Given that the cars are designed to make a lot of downforce and generate grip in that way, I don’t think that’s what you’d find. Typically speaking, a current Indy car on an oval without enough downforce for its given conditions is a machine that’s a knife’s edge away from succumbing to the dreaded wall magnet. Going faster than the other guys in this situation is more about exceptionally managing than it is about hustling in most cases; the relative risk in hustling due to the very narrow operating window of the car rarely justifies what is, in the best of circumstances, a short-lived reward.
The cars are actually very difficult to drive in these low-grip conditions from not enough downforce, exemplified by the fact that races in this category tend to have a much larger separation in performance with the guy in Victory Lane often being one you’d associate with having great skill and a high degree of pucker-factor tolerance.
So that part of it is kind of what we want, right? But the hard-to-drive-ness doesn’t really translate to the observable driving and racing action that you so want to see when race cars lose grip, or frankly that the drivers want to experience.
So the added part to the equation in this installment is the concept of mechanical grip. We’ll loosely define this as the grip the car generates at the tire without the help of downforce. Very generally speaking, this comes from the compound and construction of the tire itself, combined with the settings of the mechanical setup of the car – shocks, springs, anti-roll bars, heave springs, roll centers, cambers, toes, etc., etc. The mechanical setup directly impacts the way each of the four tire contact patches interacts with the racing surface, so those two things (tire and setup) go hand in hand and are extremely important.
Engineers on INDYCAR teams spend an insane amount of time optimizing the race car’s mechanical grip for every type of track we go to. It’s actually what teams spend the most time developing – it’s the most significant factor for performance that the teams have control of, and the range of adjustability for items that affect mechanical grip is impressively large.
But while INDYCAR teams are incredibly good at filtering through everything they have at their disposal to maximize the car’s mechanical setup, there is inherently a limit to how much mechanical grip the car can create.
Additionally, as anyone in the series would tell you, the tires we race on from Firestone are incredible. Equally impressive engineering is happening with the tires themselves - they are designed and constructed with INDYCAR’s very specific formula in mind, and are also optimized for it.
Now, in an entirely hypothetical situation, what if you could just give the ol' grip knob a turn or two like in a video game? How might that impact our downforce, drag and power equation? Or the converse – how might a change in the downforce, drag and/or power of the car allow the tires to change?

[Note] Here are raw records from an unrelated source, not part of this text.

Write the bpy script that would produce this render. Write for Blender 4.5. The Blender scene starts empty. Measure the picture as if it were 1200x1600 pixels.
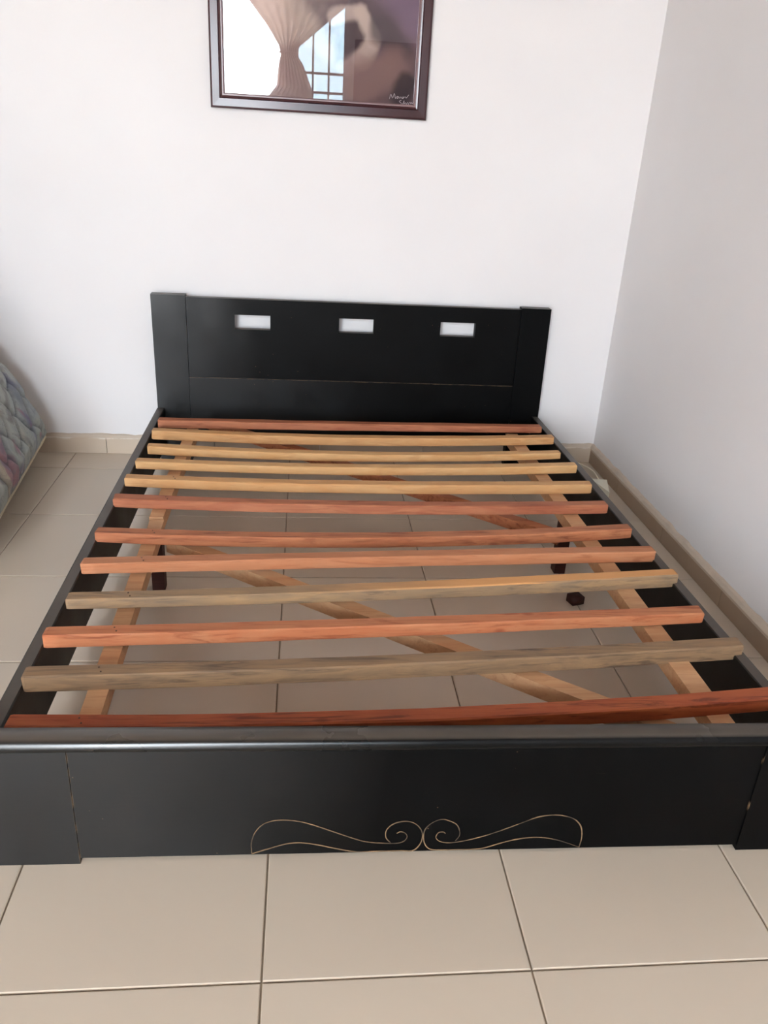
import bpy, bmesh, math, random
import numpy as np
from mathutils import Vector, Matrix
from mathutils.noise import noise as pnoise

C = bpy.context.scene.collection
SC = bpy.context.scene
random.seed(4)

# ------------------------------------------------------------------ camera
cam_data = bpy.data.cameras.new('camera')
cam = bpy.data.objects.new('camera', cam_data)
C.objects.link(cam)
SC.camera = cam
yaw, pitch, roll = -0.1144, -0.4227, 0.0587
fwd = Vector((-math.sin(yaw)*math.cos(pitch), math.cos(yaw)*math.cos(pitch), math.sin(pitch)))
rgt = Vector((math.cos(yaw), math.sin(yaw), 0))
up = rgt.cross(fwd)
r2 = rgt*math.cos(roll) + up*math.sin(roll)
u2 = -rgt*math.sin(roll) + up*math.cos(roll)
m3 = Matrix((r2, u2, -fwd)).transposed()
cam.matrix_world = Matrix.Translation((-1.1652, -2.9588, 1.1043)) @ m3.to_4x4()
cam_data.sensor_fit = 'VERTICAL'
cam_data.sensor_height = 24.0
cam_data.lens = 1260.09/1600*24.0
cam_data.clip_start = 0.02

# ------------------------------------------------------------------ world, exposure
w = bpy.data.worlds.new('world'); SC.world = w; w.use_nodes = True
wn = w.node_tree; wn.nodes.clear()
wo = wn.nodes.new('ShaderNodeOutputWorld'); wb = wn.nodes.new('ShaderNodeBackground')
wb.inputs['Color'].default_value = (0.84, 0.92, 1.0, 1)
wb.inputs['Strength'].default_value = 13.0
wn.links.new(wb.outputs[0], wo.inputs[0])
SC.view_settings.view_transform = 'Standard'
SC.view_settings.look = 'None'
SC.view_settings.gamma = 1.0
SC.view_settings.use_curve_mapping = False
SC.view_settings.exposure = 1.72
SC.cycles.max_bounces = 12
SC.cycles.diffuse_bounces = 8
SC.cycles.use_denoising = True

# the daylight that comes in through the window behind the camera: a light portal in its opening
XW0, XW1, ZW0, ZW1 = -2.00, -0.745, 1.05, 2.52# window opening
XD0, XD1 = -2.93, -2.12                               # open doorway to the yard, left of the window
YR = -5.95                                            # rear wall
XL = -2.97                                            # left wall
ZC = 2.80
# sun over the roof: it lights the yard outside, not the room
sd = bpy.data.lights.new('sun', 'SUN'); sd.energy = 12.0; sd.angle = .01; sd.color = (1.0, .95, .86)
so = bpy.data.objects.new('sun', sd); C.objects.link(so)
so.rotation_euler = (Vector((.2, .62, .9))).to_track_quat('Z', 'Y').to_euler()
for px, py, wd, z0, z1, axis in (((XW0+XW1)/2, YR-.16, XW1-XW0, ZW0, ZW1, (0, 1, 0)), ((XD0+XD1)/2, YR-.16, XD1-XD0, 0, ZW1, (0, 1, 0))):
    pd = bpy.data.lights.new('daylight_portal', 'AREA'); pd.shape = 'RECTANGLE'
    pd.size = wd; pd.size_y = z1-z0; pd.cycles.is_portal = True
    po = bpy.data.objects.new('daylight_portal', pd); C.objects.link(po)
    po.location = (px, py, (z0+z1)/2)
    po.rotation_euler = (-Vector(axis)).to_track_quat('Z', 'Y').to_euler()   # light shines along its -Z

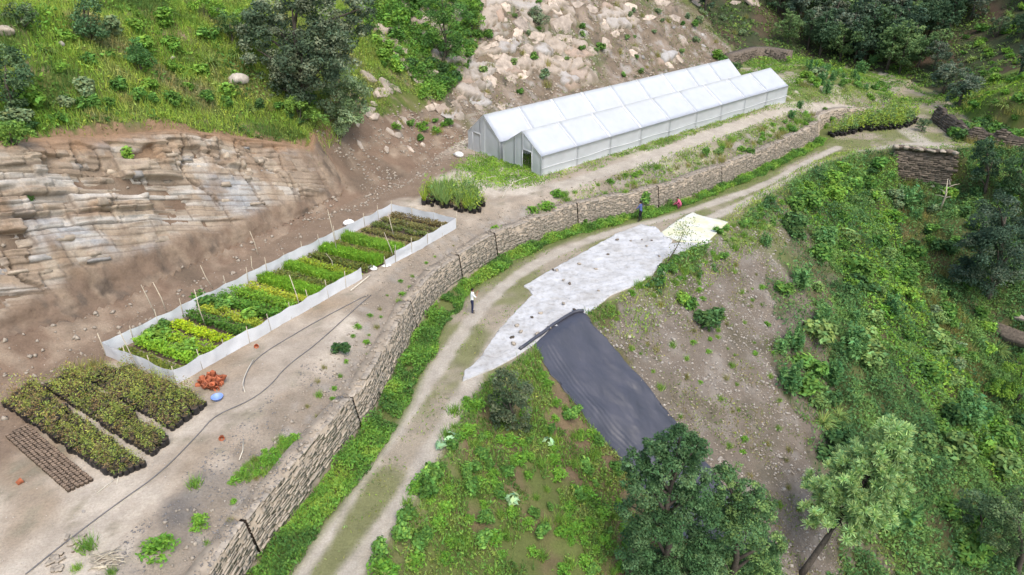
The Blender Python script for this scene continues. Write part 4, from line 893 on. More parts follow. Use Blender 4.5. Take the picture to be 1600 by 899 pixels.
def bagged(p, kind, label, group, sc=1.0):
    o = tag(link({'tall': 'tall_sapling_bag', 'grassy': 'grass_bag'}.get(kind, 'sapling_bag'), PY.choice(BAGS), None, p, PY.uniform(0, 6.28), sc), label, "potted sapling", group); link("foliage", PY.choice(SAPS[kind]), o)
def vdata(me):
    V = np.empty(len(me.vertices) * 3, np.float32); me.vertices.foreach_get("co", V); li = np.empty(len(me.loops), np.int32); me.loops.foreach_get("vertex_index", li)
    tot = np.empty(len(me.polygons), np.int32); me.polygons.foreach_get("loop_total", tot); mi = np.empty(len(me.polygons), np.int32); me.polygons.foreach_get("material_index", mi)
    c = np.ones((len(me.vertices), 4), np.float32); me.attributes["Col"].data.foreach_get("color", c.ravel()) if "Col" in me.attributes else None
    cc = np.ones(len(me.vertices) * 4, np.float32)
    if "Col" in me.attributes: me.attributes["Col"].data.foreach_get("color", cc)
    cc = cc.reshape(-1, 4)[:, :3]; st = np.r_[0, np.cumsum(tot)[:-1]]; F = []; ms = []
    for k in (3, 4):
        s = tot == k
        if s.any(): F.append(li[st[s][:, None] + np.arange(k)]); ms.append(mi[s])
    return V.reshape(-1, 3), F, cc, ms
ROWS = [((10, 637), (60, 603), (232, 727), (178, 748)), ((78, 612), (122, 583), (264, 690), (236, 713)), ((136, 594), (172, 574), (301, 650), (269, 673)), ((188, 584), (210, 580), (324, 632), (304, 647))]
spots = []
for ri, rw_ in enumerate(ROWS):
    a, b, c2, d2 = [hit(*q, HF0) for q in rw_]; a, b, c2, d2 = a + (b - a) * .05, b - (b - a) * .15, c2 - (c2 - d2) * .15, d2 + (c2 - d2) * .05; nl = int(np.linalg.norm(d2 - a) / .262); nw = max(4, int(round(np.linalg.norm(b - a) / .27)))
    for i in range(nl + 1):
        for j in range(nw + 1):
            u, w = i / nl, j / nw; p = (a * (1 - u) + d2 * u) * (1 - w) + (b * (1 - u) + c2 * u) * w; x, y = p[0] + rg.normal(0, .018), p[1] + rg.normal(0, .018); spots.append((ri, np.array([x, y, Hs(x, y) - .01])))
spots.sort(key=lambda s: np.linalg.norm(s[1] - np.array([0, 0, CAMH])))
rname = ["first row from the left edge", "second row from the left edge", "third row, between the wider rows", "fourth row, beside the net fence"]
rest = MB()
for k, (ri, p) in enumerate(spots):
    if k < 300: bagged(p, 'shrubby', f"black bag with a bushy sapling in the {rname[ri]}", "black sapling bags on the terrace", float((.30 + 1.5 * fbm(p[:1] / .7, p[1:2] / .7, seed=66)[0]) * rg.uniform(.8, 1.25)))
    else:
        s = float((.30 + 1.5 * fbm(p[:1] / .7, p[1:2] / .7, seed=66)[0]) * rg.uniform(.8, 1.25)); t = rg.uniform(0, 6.28); Rz = np.array([[math.cos(t), -math.sin(t), 0], [math.sin(t), math.cos(t), 0], [0, 0, 1]])
        for me, off in ((BAGS[k % 4], 0), (SAPS['shrubby'][k * 5 % 14], 2)):
            V, F, cc, ms = vdata(me)
            for f, m_ in zip(F, ms):
                for q in np.unique(m_): rest.add(V @ Rz.T * s + p, f[m_ == q], cc, int(q) + off)
tag(link("sapling_bags", rest.data("sapling_bags", [M_BAG, M_SOIL, M_LEAF])), "rear bags of the four rows of bushy saplings in black bags", "saplings", "black sapling bags on the terrace", "stuff")
# block of small soil bags without plants
a, b, c2, d2 = [hit(*q, HF0) for q in ((10, 681), (42, 668), (143, 752), (108, 768))]
nl, nw = int(np.linalg.norm(d2 - a) / .155), int(np.linalg.norm(b - a) / .15); V, F = lathe([(.01, 0), (.066, 0), (.072, .06), (.066, .115), (.05, .12), (.002, .09)], 7)
mb1 = MB(); mb1.add(V, F[:7 * 3], None, 0); mb1.add(V, F[7 * 3:], None, 1); tb = mb1.data("soil_bag", [M_SOIL, mat_plain("dry_bag_soil", (.20, .15, .11), .95, .25, 20, .1, 0, .25)])
tl = []
for i in range(nl + 1):
    for j in range(nw + 1):
        if (i > nl - 4 and j > nw - 0) or (i < 1 and j < 2): continue
        u, w = i / nl, j / nw; p = (a * (1 - u) + d2 * u) * (1 - w) + (b * (1 - u) + c2 * u) * w; tl.append(np.array([p[0] + rg.normal(0, .008), p[1] + rg.normal(0, .008), Hs(p[0], p[1]) - .005]))
tl.sort(key=lambda p: np.linalg.norm(p - np.array([0, 0, CAMH]))); rest = MB()
for k, p in enumerate(tl):
    if k < 300: tag(link("soil_bag", tb, None, p, PY.uniform(0, 6), PY.uniform(1.02, 1.15)), "small open soil bag without a plant in the tight block at left", "soil bag", "block of small soil bags")
    else:
        V, F, cc, ms = vdata(tb)
        for f, m_ in zip(F, ms):
            for q in np.unique(m_): rest.add(V + p, f[m_ == q], None, int(q))
if rest.V: tag(link("soil_bags", rest.data("soil_bags", list(tb.materials))), "rear part of the tight block of small soil bags", "soil bags", "block of small soil bags", "stuff")
# sapling bags in the corner of the second wall, and those at the end of the net fence
PL = zpoly([(1290, 212), (1330, 195), (1372, 184), (1400, 180), (1432, 186), (1428, 198), (1400, 204), (1350, 206), (1318, 213), (1300, 217)])
k = 0; gx = np.arange(PL[:, 0].min(), PL[:, 0].max(), .55); gy = np.arange(PL[:, 1].min(), PL[:, 1].max(), .55)
for x in gx:
    for y in gy:
        x2, y2 = x + rg.normal(0, .05), y + rg.normal(0, .05)
        if inpoly(PL, np.array([x2]), np.array([y2]))[0]: bagged(np.array([x2, y2, Hs(x2, y2)]), 'tall', "tall leafy sapling in a black bag on the bend of the track", "tall saplings massed on the bend", rg.uniform(1.25, 1.75))
PL2 = zpoly([(655, 318), (668, 302), (700, 292), (738, 304), (757, 322), (748, 332), (722, 336), (708, 326), (690, 328)])
for x in np.arange(PL2[:, 0].min(), PL2[:, 0].max(), .36):
    for y in np.arange(PL2[:, 1].min(), PL2[:, 1].max(), .36):
        if inpoly(PL2, np.array([x]), np.array([y]))[0]: rg.random() < .86 and bagged(np.array([x + rg.normal(0, .08), y + rg.normal(0, .08), Hs(x, y)]), ['grassy', 'grassy', 'tall', 'shrubby'][rg.integers(4)], "grassy leaved plant in a black bag past the far end of the net fence", "grassy bags past the net fence", rg.uniform(.8, 1.6))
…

Equally important to this conversation is how these changes could impact the way the cars drive. How sharply does the tire’s tolerance for slip angle drop off? How quickly does the tire recover grip once it’s gone past its limit? How much peak grip does the tire generate vs. how long it takes to degrade? How might we convert the effects of our video game grip know in real life? How would all this impact the operating window of the car?
So while you watch the Iowa Corn 300 this weekend, imagine what it might be like if some of what we’ve talked about here were different and how that might affect your perception of what’s going on. I expect a great race (I really enjoyed testing for my dude JNew (Josef Newgarden) there last week, and was already feelin’ the high line), so make sure to tune in anyway! Next time, I’ll give you the rundown on superspeedways, and specifically Indy.
Get ready to hold on tight, because when we start doing horsepower comparisons there, we’re going to start seriously hauling the mail.